In the early 1960s her popularity began to wane, mainly because with her boogie-woogie she did not find a connection with the changing popular music and her music therefore became dated. Around 1965 Beck changed course. She went to live with Samsonowski, became co-responsible for the upbringing of the children and then left with Samsonowski and children for Torremolinos in Spain. There the star Pia Beck disappeared into anonymity. She had, with varying degrees of success, several ventures there – including a piano bar, the Blue Note, in the Begoña passage in the heart of the Torremolinos, a radio program for Radio Juventud, La Voz de Malaga and later a real estate agency, Pia Beck Commercials, Inmobilaria, and she wrote travel books about the Costa del Sol: “Pia’s Boekie”, “Pia Doet Een Boekje Open Over Spaanse Kusten” and “Pia Over Spanje”. In the Spanish piano bar she still performed, but in the Netherlands she limited her performances to a few times on television, to sell her travel books. In the mid-1970s Pia Beck successfully made her comeback in the Netherlands. She still played the same genre, which now attracted an older audience: people came to listen for nostalgic reasons. In 1977 she caused a furore by participating in actions against the American anti-gay activist Anita Bryant. Beck continued to perform until 2003 – until she was 78 – but became less and less interested in it. Eventually she even put her piano away, although officially because the instrument suffered from the drought of the Spanish climate. She continued to live with her friend and a whole procession of pets in the village of Churriana near Torremolinos. Pia Beck died there on November 26, 2009, a few months after Samsonowski, at the age of 84.

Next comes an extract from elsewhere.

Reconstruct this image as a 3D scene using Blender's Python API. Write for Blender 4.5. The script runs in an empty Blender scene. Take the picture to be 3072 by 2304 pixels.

Reputation Pia Beck was a flamboyant diva with great success in the Netherlands, Europe and the United States, with a corresponding lifestyle. At the same time she was enterprising, cheerful and loved by the audience. In interviews, she hinted that the Dutch music world begrudged her the success, something that bothered her. She also showed that she always felt 'Dutch', even though she sang 'in twelve languages, which she did not speak'. Her later popularity was mainly of a nostalgic nature. All in all, her career spanned about fifty years. Pia Beck also has a certain fame for her lesbian orientation, but she never became a figurehead of the gay movement. Her relationship with a woman was still considered something special in the 1950s and 1960s. She was not secretive about it and was eventually willing to act against discrimination, but she thought it was a private matter and kept insisting that her life consisted of more than her sexuality.

Beck wrote two biographies. 1982 De Pia Beck Story and 2000 The Touch of my life (with CD, written with the journalist Henk Krol), where she describes her Spanish time from 1965 from the point of view of her Grotrian-Steinweg grand piano (which she calls Elise Grotrian).